Di dalam ajaran Siwaisme dinyatakan bahwa Dewa Siwa adalah Dewa tertinggi pengendali perputaran jagat raya. Menurut paham Siwais, semua umat manusia harus terus bergerak dan berputar mengikuti irama putaran bhuwana. Orang yang tidak turut larut dalam “gerakan Siwa” alias “diam” inilah yang dipandang sebagai “tidur” (aturu) karena dibelenggu oleh “raga” dan “indria” sehingga selalu “lali-lipya” (tak berkesadaran). Dan orang yang “tidak sadar” ini kemudian disebut “papa”. Untuk melenyapkan keadaan “papa” ini ajaran Siwa Ratri memberi tuntunan dengan “jagra” (tan aturu, tan mrema, atanghi atau atutur). Jadi hakikat Siwa Ratri adalah membangkitkan/menyadarkan umat manusia (Hindu) yang terlelap dalam “tidur” (Siwaratri wijneya sarwapapa paharini).
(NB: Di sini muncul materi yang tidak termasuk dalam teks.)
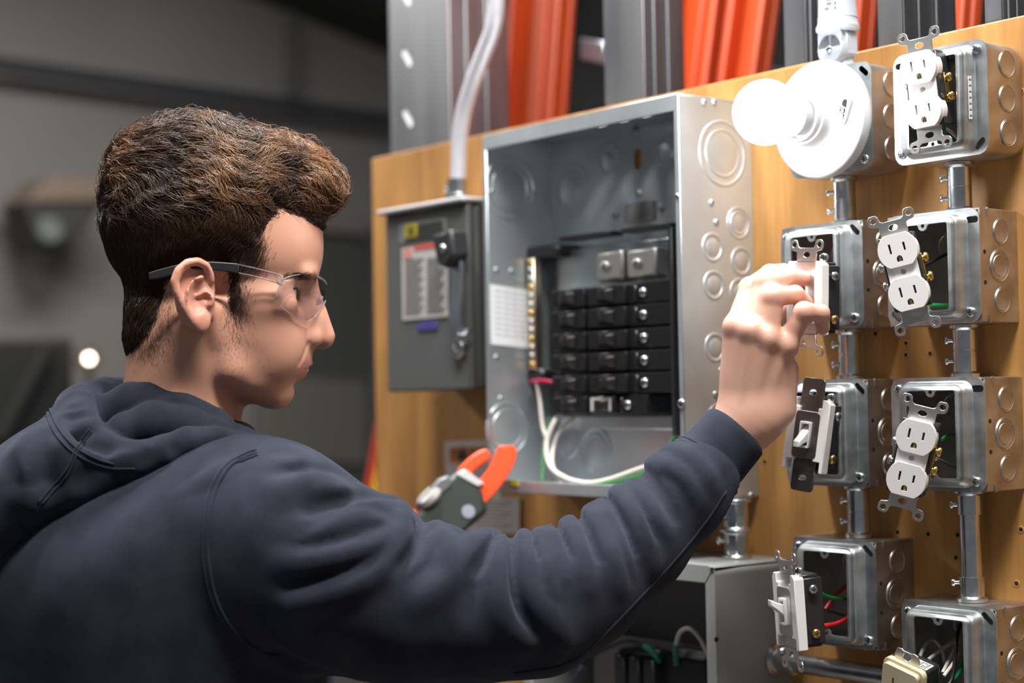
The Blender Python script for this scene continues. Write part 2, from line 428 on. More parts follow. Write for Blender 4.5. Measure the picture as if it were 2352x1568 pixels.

Apakah dosa bisa ditebus/dihapus? Konsep sradha Karmapala tidak mengajarkan tentang hal itu. Sesuai konsepnya, “karmaphala ngaran ika phalaning gawe hala hayu” (karmaphala itu adalah akibat dari sebab baik buruknya suatu perbuatan). Hukum karmaphala ini bersifat “rta” (hukum Tuhan) yang berjalan absolut tak terhalangi oleh apapun juga. Artinya setiap gerak/perbuatan manusia mutlak mendatangkan/menghasilkan buah – baik ataupun buruk. Yang bisa dilakukan sebagaimana disuratkan di dalam kitab Sarasamuscaya 2 hanyalah “melebur” perbuatan buruk (asubhakarma) kedalam perbuatan baik (subhakarma). Seperti halnya air garam di dalam gelas, semakin banyak kandungan garamnya maka akan kental rasa asinnya, tetapi bila kandungan airnya diperbanyak terus maka rasa asin makin berkurang sampai terasa tawar, meski kandungan garam tetap ada.

Begitulah perumpamaannya, air sebagai subhakarma dan garam/asin sebagai asubhakarma. Tinggal tugas kita, unsur mana yang ingin diperbanyak. Tak kecuali melakukan doa, sembahyang dan beryajna merupakan usaha “melebur” yang berphahala (bukan sia-sia) agar asubhakarma yang telah diperbuat dapat “larut” dalam dominasi subhakarma. Sehingga prosentase karmanya mayoritas subhakarma yang berphahala bagi kita mencapai alam-Nya.